Воины! Вот пришел час, который решит судьбу отечества. И так не должны вы помышлять, что сражаетесь за Петра, но за государство, Петру врученное, за род свой, за отечество, за православную нашу веру и церковь. Не должна вас также смущать слава неприятеля, будто бы непобедимого, которой ложь вы сами своими победами над ним неоднократно доказывали. Имейте в сражении пред очами вашими правду и бога, побораю-щего по вас. А О Петре ведайте, что ему жизнь его не дорога, только бы жила Россия в блаженстве и славе, для благосостояния вашего.
Цит. по: Приказ Петра I перед Полтавской битвой. Приказ, Отданный Е. В. Царем Петром I воинству своему в день полтавского сражения, июня 27 дня 1709 года // Хрестоматия по истории СССР. М., 1949. Т.2 (1682-1865). С. 38.
Сообщение газеты «Ведомости» о полтавской битве.
Из лагеря от Полтавы в двадесять седмый день июня, в письме власные руки его царского величества, ко благороднейшему государю царевичу писано:
Объявляю вам о зело превеликой виктории , которую господь бог нам чрез неописанную храбрость наших солдат даровать изволил, с малою войск наших кровию, таковым образом.
Ceгo дня на самом утре, жаркий неприятель нашу конницу со всею армиею конною и пешею атаковал, которая хотя зело по достоинству держалась, однако принуждена была уступить, с великим убытком неприятелю. Потом неприятель стал во фронт против нашего лагеря, против которого тотчас всю пехоту из странжамента вывели, и пред очи неприятеля поставили. А конница на обоих фланках. Что неприятель увидя, тотчас пошел атаковать нас. Против которого наши встречу пошли, и так оного встретили, что тотчас с поля сбили, знамен и пушек множество взяли. Також генерал фелдмаршал господин Рейншилт, купно с четырьмя генералами, а именно, Шлипембахом, Штакенберхом, Гамольтоном и Розеном. Тако ж первый министр граф Пипер с секретарями, Ермелином и Цидергермом, в полон взяты, при которых несколько тысяч офицеров и рядовых взято, о чем подробно вскоре писать будем (а ныне за скоростию невозможно). И единым словом сказать, вся неприятельская армия фаетонов конец восприяла (А о короле еще не можем ведать, с нами ли или со отцы нашими обретается). А за остальными разбитыми неприятелями посланы господа генералы порутчики, князь Голицын и Боур с конницею.
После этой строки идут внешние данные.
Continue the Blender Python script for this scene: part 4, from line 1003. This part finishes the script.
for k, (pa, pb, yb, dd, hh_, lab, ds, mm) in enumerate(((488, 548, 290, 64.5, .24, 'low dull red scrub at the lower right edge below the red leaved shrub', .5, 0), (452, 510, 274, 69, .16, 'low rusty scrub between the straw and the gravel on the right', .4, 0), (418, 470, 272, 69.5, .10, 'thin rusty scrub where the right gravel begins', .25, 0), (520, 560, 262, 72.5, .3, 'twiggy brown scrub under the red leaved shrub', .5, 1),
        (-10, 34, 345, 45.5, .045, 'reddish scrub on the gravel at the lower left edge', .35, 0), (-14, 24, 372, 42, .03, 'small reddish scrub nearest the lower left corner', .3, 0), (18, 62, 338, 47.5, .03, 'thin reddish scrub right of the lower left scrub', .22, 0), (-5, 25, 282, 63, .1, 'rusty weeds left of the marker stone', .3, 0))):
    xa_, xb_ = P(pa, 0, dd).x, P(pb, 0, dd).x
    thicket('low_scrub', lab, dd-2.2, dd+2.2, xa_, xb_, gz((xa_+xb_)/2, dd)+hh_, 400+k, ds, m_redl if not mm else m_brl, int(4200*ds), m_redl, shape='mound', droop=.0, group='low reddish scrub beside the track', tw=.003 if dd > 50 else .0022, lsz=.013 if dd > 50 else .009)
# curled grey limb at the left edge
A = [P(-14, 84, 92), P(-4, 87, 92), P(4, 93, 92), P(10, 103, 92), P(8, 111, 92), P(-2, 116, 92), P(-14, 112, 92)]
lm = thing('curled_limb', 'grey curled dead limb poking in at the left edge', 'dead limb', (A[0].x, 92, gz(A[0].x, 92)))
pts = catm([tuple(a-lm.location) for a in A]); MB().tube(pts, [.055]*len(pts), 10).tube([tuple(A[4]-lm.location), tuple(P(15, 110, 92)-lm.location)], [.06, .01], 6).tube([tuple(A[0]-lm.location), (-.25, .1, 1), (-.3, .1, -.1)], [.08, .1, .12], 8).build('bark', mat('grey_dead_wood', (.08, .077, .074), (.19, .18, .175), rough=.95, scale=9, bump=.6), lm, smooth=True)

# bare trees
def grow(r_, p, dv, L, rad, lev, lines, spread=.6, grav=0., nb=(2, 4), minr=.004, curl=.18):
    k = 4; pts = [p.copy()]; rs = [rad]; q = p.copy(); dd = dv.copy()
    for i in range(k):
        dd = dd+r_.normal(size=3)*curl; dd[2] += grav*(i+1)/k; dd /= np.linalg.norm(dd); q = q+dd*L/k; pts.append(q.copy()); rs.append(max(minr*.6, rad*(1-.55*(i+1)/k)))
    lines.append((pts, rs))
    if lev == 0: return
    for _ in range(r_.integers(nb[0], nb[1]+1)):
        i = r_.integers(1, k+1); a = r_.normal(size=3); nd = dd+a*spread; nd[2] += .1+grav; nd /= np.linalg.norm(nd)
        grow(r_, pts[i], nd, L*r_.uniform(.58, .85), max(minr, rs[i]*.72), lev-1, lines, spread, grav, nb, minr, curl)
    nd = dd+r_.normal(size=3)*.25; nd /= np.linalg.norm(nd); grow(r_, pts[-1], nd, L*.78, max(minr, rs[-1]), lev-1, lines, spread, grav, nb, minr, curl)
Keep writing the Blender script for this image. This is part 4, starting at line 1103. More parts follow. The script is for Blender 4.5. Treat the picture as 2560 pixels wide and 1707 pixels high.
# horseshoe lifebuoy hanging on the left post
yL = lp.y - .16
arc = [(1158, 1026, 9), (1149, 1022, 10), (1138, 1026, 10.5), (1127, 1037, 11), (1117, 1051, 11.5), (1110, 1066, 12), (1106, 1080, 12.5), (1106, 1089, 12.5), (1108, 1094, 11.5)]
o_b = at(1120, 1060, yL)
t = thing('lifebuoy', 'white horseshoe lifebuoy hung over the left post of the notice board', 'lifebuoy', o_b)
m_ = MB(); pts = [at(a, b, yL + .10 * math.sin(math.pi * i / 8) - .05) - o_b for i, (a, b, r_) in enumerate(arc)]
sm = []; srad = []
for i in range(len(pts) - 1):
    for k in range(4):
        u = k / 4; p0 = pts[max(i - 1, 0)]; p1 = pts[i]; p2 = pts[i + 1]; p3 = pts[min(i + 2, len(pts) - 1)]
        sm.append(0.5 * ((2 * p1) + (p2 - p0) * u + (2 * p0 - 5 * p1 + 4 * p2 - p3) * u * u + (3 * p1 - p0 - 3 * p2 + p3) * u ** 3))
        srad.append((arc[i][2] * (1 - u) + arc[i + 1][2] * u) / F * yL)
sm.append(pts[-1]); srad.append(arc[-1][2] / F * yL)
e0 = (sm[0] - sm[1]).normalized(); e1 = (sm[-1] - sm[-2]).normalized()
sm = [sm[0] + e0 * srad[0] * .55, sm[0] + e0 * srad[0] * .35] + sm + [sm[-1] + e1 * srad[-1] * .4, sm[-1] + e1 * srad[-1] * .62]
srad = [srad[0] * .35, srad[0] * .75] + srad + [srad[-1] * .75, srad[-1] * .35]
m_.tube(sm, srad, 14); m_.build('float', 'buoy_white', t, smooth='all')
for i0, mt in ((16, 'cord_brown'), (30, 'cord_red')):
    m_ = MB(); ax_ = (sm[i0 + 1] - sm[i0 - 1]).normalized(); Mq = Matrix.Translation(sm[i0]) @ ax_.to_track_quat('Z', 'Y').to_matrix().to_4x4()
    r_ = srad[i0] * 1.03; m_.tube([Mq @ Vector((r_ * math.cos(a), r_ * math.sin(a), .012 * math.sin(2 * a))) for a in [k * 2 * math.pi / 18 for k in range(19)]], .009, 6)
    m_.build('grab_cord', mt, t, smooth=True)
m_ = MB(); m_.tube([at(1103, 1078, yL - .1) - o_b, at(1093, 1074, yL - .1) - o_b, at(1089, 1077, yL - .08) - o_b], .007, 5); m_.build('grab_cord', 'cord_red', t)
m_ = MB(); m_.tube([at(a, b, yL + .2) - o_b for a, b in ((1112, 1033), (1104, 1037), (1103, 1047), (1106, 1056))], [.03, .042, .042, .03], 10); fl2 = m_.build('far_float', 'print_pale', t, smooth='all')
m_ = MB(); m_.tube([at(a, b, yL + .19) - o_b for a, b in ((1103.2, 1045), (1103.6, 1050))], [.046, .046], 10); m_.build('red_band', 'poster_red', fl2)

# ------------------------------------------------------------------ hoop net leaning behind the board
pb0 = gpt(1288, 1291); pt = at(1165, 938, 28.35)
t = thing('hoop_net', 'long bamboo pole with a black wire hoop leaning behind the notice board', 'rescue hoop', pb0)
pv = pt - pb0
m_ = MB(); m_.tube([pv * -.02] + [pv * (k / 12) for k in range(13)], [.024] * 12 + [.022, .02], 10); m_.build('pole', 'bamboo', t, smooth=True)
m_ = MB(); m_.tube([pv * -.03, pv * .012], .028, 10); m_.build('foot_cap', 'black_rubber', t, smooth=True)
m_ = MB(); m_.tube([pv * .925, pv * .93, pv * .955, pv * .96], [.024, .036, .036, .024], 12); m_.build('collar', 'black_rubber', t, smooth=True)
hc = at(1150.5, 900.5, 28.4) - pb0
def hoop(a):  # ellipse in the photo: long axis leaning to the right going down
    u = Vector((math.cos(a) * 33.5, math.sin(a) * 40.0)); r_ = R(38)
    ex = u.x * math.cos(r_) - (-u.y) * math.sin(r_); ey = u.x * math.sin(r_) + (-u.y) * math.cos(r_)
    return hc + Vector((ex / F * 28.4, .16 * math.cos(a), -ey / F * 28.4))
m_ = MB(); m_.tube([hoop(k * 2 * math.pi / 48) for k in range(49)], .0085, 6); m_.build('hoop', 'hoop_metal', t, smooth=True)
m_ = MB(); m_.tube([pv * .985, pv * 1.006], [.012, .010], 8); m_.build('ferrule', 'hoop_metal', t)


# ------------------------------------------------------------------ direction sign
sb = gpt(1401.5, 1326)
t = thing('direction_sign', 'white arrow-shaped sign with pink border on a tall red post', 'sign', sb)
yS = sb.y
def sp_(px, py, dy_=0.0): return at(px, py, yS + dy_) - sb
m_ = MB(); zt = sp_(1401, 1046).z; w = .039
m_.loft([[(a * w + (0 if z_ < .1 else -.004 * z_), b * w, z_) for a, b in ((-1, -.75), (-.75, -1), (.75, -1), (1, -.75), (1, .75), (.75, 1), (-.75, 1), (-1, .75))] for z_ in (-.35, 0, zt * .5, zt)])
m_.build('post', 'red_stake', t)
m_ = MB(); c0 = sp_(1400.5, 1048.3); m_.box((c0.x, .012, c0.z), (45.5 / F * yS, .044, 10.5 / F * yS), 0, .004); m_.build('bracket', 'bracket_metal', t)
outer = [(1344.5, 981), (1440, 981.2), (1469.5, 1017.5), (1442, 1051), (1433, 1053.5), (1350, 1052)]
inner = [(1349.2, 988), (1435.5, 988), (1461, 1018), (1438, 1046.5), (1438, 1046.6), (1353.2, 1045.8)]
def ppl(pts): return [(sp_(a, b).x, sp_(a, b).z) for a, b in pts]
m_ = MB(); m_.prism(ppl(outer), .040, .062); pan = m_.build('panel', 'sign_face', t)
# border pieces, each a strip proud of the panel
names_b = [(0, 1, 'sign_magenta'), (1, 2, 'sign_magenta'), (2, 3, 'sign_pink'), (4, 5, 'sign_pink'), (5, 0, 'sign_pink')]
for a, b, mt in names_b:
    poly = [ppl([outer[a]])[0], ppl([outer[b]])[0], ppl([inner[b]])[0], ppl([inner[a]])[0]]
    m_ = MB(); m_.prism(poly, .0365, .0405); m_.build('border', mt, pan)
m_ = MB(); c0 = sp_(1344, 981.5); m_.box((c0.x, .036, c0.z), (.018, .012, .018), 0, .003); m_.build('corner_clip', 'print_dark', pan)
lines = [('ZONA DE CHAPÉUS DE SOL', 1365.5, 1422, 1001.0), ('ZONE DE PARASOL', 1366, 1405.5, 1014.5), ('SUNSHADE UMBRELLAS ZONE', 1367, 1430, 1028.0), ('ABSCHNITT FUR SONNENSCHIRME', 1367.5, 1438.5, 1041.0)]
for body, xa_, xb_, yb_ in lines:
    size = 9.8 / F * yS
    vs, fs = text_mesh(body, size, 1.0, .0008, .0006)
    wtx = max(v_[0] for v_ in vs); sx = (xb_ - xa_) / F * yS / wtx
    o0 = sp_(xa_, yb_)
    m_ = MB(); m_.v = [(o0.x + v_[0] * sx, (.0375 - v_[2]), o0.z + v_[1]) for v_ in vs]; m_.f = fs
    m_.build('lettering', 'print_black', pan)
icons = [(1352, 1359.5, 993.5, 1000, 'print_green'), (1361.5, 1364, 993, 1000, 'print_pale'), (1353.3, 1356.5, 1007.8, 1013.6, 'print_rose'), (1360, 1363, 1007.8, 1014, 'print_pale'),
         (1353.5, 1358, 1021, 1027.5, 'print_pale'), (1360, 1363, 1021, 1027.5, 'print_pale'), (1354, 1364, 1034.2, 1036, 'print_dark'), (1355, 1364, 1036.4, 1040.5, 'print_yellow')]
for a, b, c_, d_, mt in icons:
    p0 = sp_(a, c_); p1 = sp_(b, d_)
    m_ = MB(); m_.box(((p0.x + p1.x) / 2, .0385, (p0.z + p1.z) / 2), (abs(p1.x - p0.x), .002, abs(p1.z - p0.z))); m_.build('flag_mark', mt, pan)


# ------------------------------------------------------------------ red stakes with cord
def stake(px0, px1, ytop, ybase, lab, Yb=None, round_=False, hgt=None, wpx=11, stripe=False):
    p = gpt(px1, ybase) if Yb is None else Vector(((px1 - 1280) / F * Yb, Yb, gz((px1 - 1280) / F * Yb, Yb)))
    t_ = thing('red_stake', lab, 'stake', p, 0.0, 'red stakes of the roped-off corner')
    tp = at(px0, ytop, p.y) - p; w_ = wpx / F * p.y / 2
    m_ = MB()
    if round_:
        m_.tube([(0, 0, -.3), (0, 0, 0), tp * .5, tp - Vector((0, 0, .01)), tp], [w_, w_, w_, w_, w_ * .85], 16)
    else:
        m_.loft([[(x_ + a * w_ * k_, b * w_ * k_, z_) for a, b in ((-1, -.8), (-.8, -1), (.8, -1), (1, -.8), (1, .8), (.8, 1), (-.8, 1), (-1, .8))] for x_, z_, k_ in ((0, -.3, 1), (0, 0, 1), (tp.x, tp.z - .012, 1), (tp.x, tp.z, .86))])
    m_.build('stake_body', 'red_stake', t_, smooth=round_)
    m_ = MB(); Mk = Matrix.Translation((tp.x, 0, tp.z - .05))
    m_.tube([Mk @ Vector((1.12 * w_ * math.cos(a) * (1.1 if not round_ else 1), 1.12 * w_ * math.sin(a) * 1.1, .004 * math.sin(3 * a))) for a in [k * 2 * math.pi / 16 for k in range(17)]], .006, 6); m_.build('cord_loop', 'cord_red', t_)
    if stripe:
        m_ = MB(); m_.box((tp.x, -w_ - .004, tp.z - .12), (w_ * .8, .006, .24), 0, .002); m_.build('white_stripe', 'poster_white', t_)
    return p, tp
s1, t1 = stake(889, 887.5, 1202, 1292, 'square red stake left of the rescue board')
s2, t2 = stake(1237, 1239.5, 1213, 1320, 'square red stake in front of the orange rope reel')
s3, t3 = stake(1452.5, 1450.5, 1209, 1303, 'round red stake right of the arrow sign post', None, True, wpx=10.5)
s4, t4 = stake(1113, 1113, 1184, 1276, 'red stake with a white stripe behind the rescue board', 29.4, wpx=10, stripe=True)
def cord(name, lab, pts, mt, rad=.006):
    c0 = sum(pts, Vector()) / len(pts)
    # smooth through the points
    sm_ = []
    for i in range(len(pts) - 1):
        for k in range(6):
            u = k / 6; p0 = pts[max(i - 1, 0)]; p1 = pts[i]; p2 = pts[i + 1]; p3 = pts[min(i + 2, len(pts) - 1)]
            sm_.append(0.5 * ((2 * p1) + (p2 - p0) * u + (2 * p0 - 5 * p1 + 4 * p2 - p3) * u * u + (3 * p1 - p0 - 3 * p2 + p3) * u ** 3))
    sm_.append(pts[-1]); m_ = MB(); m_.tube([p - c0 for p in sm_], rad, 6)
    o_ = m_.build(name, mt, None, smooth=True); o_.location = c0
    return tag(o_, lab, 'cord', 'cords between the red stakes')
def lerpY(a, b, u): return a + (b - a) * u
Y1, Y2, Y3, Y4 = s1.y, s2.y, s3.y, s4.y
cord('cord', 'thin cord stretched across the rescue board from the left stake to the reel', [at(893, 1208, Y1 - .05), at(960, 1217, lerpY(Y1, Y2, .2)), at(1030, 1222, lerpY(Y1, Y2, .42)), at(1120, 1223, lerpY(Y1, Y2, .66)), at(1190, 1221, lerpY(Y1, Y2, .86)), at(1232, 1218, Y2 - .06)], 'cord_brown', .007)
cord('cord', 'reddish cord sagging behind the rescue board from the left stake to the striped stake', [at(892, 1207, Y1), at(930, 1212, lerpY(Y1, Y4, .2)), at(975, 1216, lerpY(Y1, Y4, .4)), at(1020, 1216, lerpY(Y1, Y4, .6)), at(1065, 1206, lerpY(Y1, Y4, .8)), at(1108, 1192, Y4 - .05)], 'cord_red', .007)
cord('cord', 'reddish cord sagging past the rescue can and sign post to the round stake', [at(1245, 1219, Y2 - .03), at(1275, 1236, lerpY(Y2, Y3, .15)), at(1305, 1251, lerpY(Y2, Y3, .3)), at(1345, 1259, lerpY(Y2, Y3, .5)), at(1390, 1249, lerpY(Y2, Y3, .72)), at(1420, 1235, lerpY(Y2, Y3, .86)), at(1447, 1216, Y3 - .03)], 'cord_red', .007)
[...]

И о сей у нас неслыханной новине воздаем мы должное благодарение победодателю богу, а вас, и господ министров, и всех наших сею викториею поздравляем.
Приведен еще князь виртельбергский, сродственник самого короля шведского.
Получено и печатано в Москве 1709 г., июля в 2 день.
Цит. по: Сообщение газеты «Ведомости» о Полтавской битве. // Хрестоматия по истории СССР. М., 1949. Т.2 (1682-1865). С. 38-39.
Ништадтский мир и принятие Петром I титула Императора Всероссийского
В 22 день октября, в день определенный ради мирного постановления торжества, изволил его величество быть в соборной церкви Пресвятые Троицы, где по отправлении литургии в начале трактат с его величеством королем и короною шведскою заключенного и подтвержденного вечного мира явственно читан; а потом от архиепископа Псковского поучение на кафедре сказано, в котором все его величества дела и славные действа со всеми благодеяниями, которые он во время своего государствования особливо же во время сей войны своему государству и подданным показал, и что ему имя отца отечества, императора и великого по достоинству имени подобает. По окончании же того поучения приступил весь сенат к его императорскому величеству и канцлер господин граф Головкин говорил от оного именем всех государственных чинов его величеству последующую речь.
«Всепресветлейший державнейший монарх, всемилостивейший наш самодержец.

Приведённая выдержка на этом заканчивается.